Task brief:
Retype nothing but the lines from the start of the material up to and including the line with "COL = SC.collection". Pictures don't belong in the copy.

··········

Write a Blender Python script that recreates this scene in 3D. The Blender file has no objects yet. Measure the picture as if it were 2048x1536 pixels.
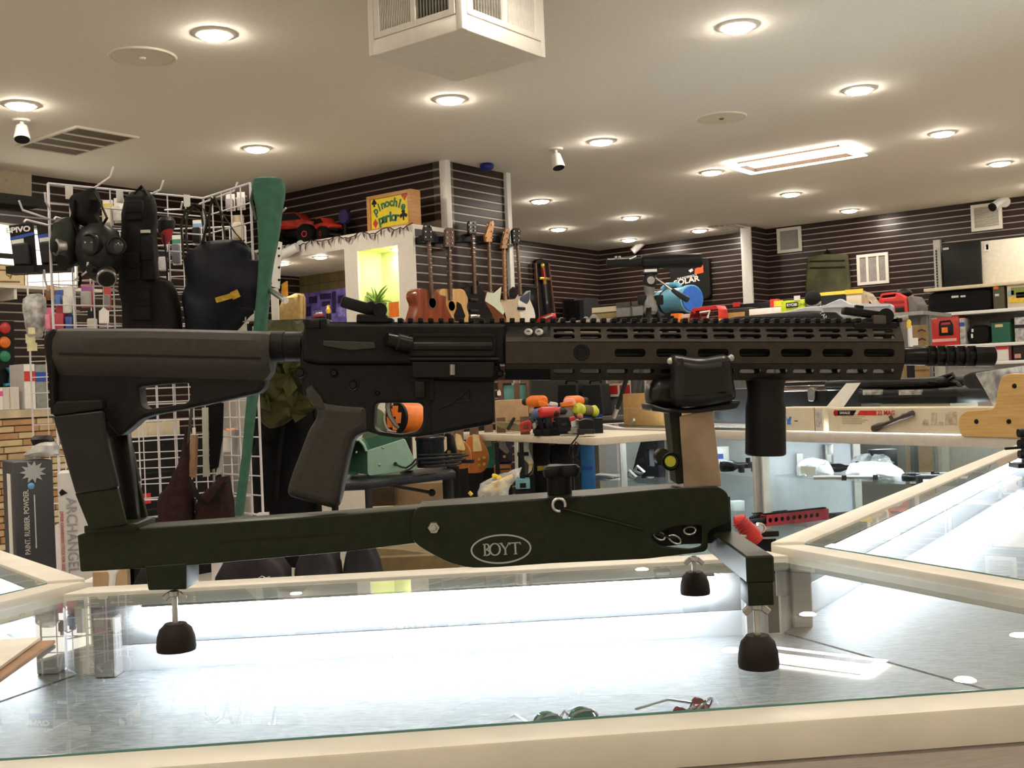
import bpy, bmesh, math, random
from mathutils import Matrix, Vector, Euler
random.seed(7)
SC = bpy.context.scene
COL = SC.collection

# ------------------------------------------------------------------ camera, world, exposure
F = 2200.0                       # focal length in pixels of the 2048 x 1536 frame
ROLL = math.atan(0.04)
PITCH = 7.0 / F
HEAD = -math.atan2(0.79, 0.613)  # heading of the view in the room
CAMZ = 1.25
cam_data = bpy.data.cameras.new('camera')
cam_data.sensor_width = 36.0
cam_data.lens = F / 2048.0 * 36.0
cam_data.clip_start = 0.02
cam = bpy.data.objects.new('camera', cam_data)
COL.objects.link(cam)
CAMROT = (Matrix.Rotation(HEAD, 3, 'Z') @ Matrix.Rotation(math.pi/2 + PITCH, 3, 'X') @ Matrix.Rotation(-ROLL, 3, 'Z'))
cam.matrix_world = Matrix.Translation((0, 0, CAMZ)) @ CAMROT.to_4x4()
SC.camera = cam

world = bpy.data.worlds.new('world'); SC.world = world; world.use_nodes = True
world.node_tree.nodes['Background'].inputs[0].default_value = (0.9, 0.82, 0.7, 1)
world.node_tree.nodes['Background'].inputs[1].default_value = 0.02
SC.view_settings.view_transform = 'Standard'
SC.view_settings.look = 'None'
SC.view_settings.gamma = 1.0
SC.view_settings.use_curve_mapping = False
SC.view_settings.exposure = 0.86
SC.cycles.max_bounces = 6; SC.cycles.diffuse_bounces = 3; SC.cycles.glossy_bounces = 3; SC.cycles.transparent_max_bounces = 10
SC.cycles.caustics_reflective = False; SC.cycles.caustics_refractive = False; SC.cycles.adaptive_threshold = 0.09
LAMP = 95.0        # emission of the ceiling downlights
LEDS = 44.0        # emission of the LED strip inside the show case

# ------------------------------------------------------------------ geometry helpers
CEIL = 2.85
CAMPOS = Vector((0, 0, CAMZ))
def ray(px, py):
    v = Vector(((px - 1024.0) / F, (768.0 - py) / F, -1.0))
    return CAMROT @ v
FWD = Vector((math.sin(-HEAD), math.cos(HEAD), 0))
RGT = Vector((math.cos(HEAD), math.sin(HEAD), 0))
def at(px, py, D):                       # world point on the pixel's ray at distance D along the view
    d = ray(px, py); return CAMPOS + d * (D / d.dot(FWD))
def onz(px, py, z):                      # world point of the pixel on the height z
    d = ray(px, py); return CAMPOS + d * ((z - CAMZ) / d.z)
def onx(px, py, x):
    d = ray(px, py); return CAMPOS + d * (x / d.x)
def ony(px, py, y):
    d = ray(px, py); return CAMPOS + d * (y / d.y)
def cw(X, Y, z=0.0):                     # right / forward metres seen from the camera's spot -> world
    p = RGT * X + FWD * Y; return Vector((p.x, p.y, z))

# ------------------------------------------------------------------ materials
MATS = {}
def mat(name, col=(0.5, 0.5, 0.5), rough=0.5, metal=0.0, var=None, scale=30.0, bump=0.0, spec=None, emit=None, estr=0.0, coat=0.0, stretch=None, col2=None, trans=0.0):
    if name in MATS: return MATS[name]
    if var is None: var = 0.05 if min(col) > 0.3 else 0.12
    plain = spec is None; spec = 0.5 if plain else spec
    if plain and max(col) < 0.06 and metal < 0.5 and not coat:          # black goods stay black
        spec = min(spec, 0.22); col = tuple(c*0.6 for c in col)
    m = bpy.data.materials.new(name); m.use_nodes = True
    nt = m.node_tree; n = nt.nodes; b = n['Principled BSDF']
    b.inputs['Roughness'].default_value = rough
    b.inputs['Metallic'].default_value = metal
    b.inputs['Specular IOR Level'].default_value = spec
    b.inputs['Coat Weight'].default_value = coat
    b.inputs['Transmission Weight'].default_value = trans
    tc = n.new('ShaderNodeTexCoord'); mp = n.new('ShaderNodeMapping')
    nt.links.new(tc.outputs['Object'], mp.inputs['Vector'])
    if stretch: mp.inputs['Scale'].default_value = stretch
    no = n.new('ShaderNodeTexNoise'); no.inputs['Scale'].default_value = scale; no.inputs['Detail'].default_value = 5
    nt.links.new(mp.outputs['Vector'], no.inputs['Vector'])
    rp = n.new('ShaderNodeValToRGB')
    c2 = col2 or tuple(min(1, c * (1 + var)) for c in col)
    rp.color_ramp.elements[0].position = 0.35; rp.color_ramp.elements[1].position = 0.65
    rp.color_ramp.elements[0].color = (*[c * (1 - (var if not col2 else 0)) for c in col], 1)
    rp.color_ramp.elements[1].color = (*c2, 1)
    nt.links.new(no.outputs['Fac'], rp.inputs['Fac'])
    nt.links.new(rp.outputs['Color'], b.inputs['Base Color'])
    if bump:
        bp = n.new('ShaderNodeBump'); bp.inputs['Strength'].default_value = bump; bp.inputs['Distance'].default_value = 0.004
        nt.links.new(no.outputs['Fac'], bp.inputs['Height']); nt.links.new(bp.outputs['Normal'], b.inputs['Normal'])
    if emit:
        b.inputs['Emission Color'].default_value = (*emit, 1); b.inputs['Emission Strength'].default_value = estr
    MATS[name] = m
    return m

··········

Response:
Write a Blender Python script that recreates this scene in 3D. The Blender file has no objects yet. Measure the picture as if it were 2048x1536 pixels.
import bpy, bmesh, math, random
from mathutils import Matrix, Vector, Euler
random.seed(7)
SC = bpy.context.scene
COL = SC.collection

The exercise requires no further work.